Hello, I had a neighbor who was just like this person. I asked myself one day, "Why do you put up with that?" It changed my relationship with her. I asked my daughter-in-law a few years ago if her friends were people who lift her up or do they drag her down? Friends don't do or say hurtful things. It could be because she has a bad self-image and telling you these things makes her feel better. I just can't imagine doing or saying anything mean to anyone. I recently lost a friend whom I had known for almost 40 years. In all of those years, we never said or did anything hurtful to each other. That is what made us such good friends. I think, if you are coming away feeling "less than", you should distance yourself from this person. You don't deserve this.
Good luck.
K. K.
I agree with Leah.
She sounds like a hag, you dont need her.
sorry you have a friend that has walls up. Sounds like she won't let you in and keeps you at a distance when she only needs you just to sound off. I think your husband would understand if you let her go because husbands usually make friends through us mamas so he probably won't care. If you ask your self, is it worth it to bring up a conversation about how she treats me or just ignore her calls, what will be better for you?
She's not a friend, she's an acquaintance, and not a particularly nice one. Don't go out of your way at all for her, and be polite when you're around each other. Don't make plans with her, and have something else to do if she tries to make plans with you. Time is too precious to waste it on people that don't appreciate it.

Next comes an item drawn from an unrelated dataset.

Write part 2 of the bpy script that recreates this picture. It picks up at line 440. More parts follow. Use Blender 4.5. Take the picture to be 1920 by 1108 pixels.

I am in the same boat. Friends for YEARS MOH in each other's weddings, been through alot together etc. But I never see her!! I have a party get together or whatever, she either says no for some lame reason or strings me along to the last minute then says no. If she does say yes, she cancels at the last minute, with a lame excuse.
But she calls all the time! And she invites us somewhere, she won't take no for answer, or has a smart a$$ comment about it. I'm pretty fed up. And I think she finally knows it, because she hasn't called in awhile. And I'm fine with it. She finds time to see other people, people who live 45 minutes away....So I feel like why bother? While I miss our friendship it's changed. And I really don't want a "phone friend" I have small kids, I can't chat on the phone for an hour a day everyday!
If it's feeling one sided, I'd let it go. Either she comes around or she doesn't!
I would not call her, if she calls and wants a favor I'd be busy with something that cannot be rearranged. If she wants to get together then make the plans and forget to show up. She'll get the message or ask what is going on and you can tell her your experiences of similar activities with her.
You have to do what feels right for you, and I would also talk to your SO about it, and how he will feel possibly losing his friend in the deal.
I'm sorry, but you shouldn't be tolerating that type of treatment from anyone. If your DH wants to be friends with her DH, then that's fine, but you shouldn't be forced to spend time with someone who treats you like garbage. I would expect my DH to back me up on something like this.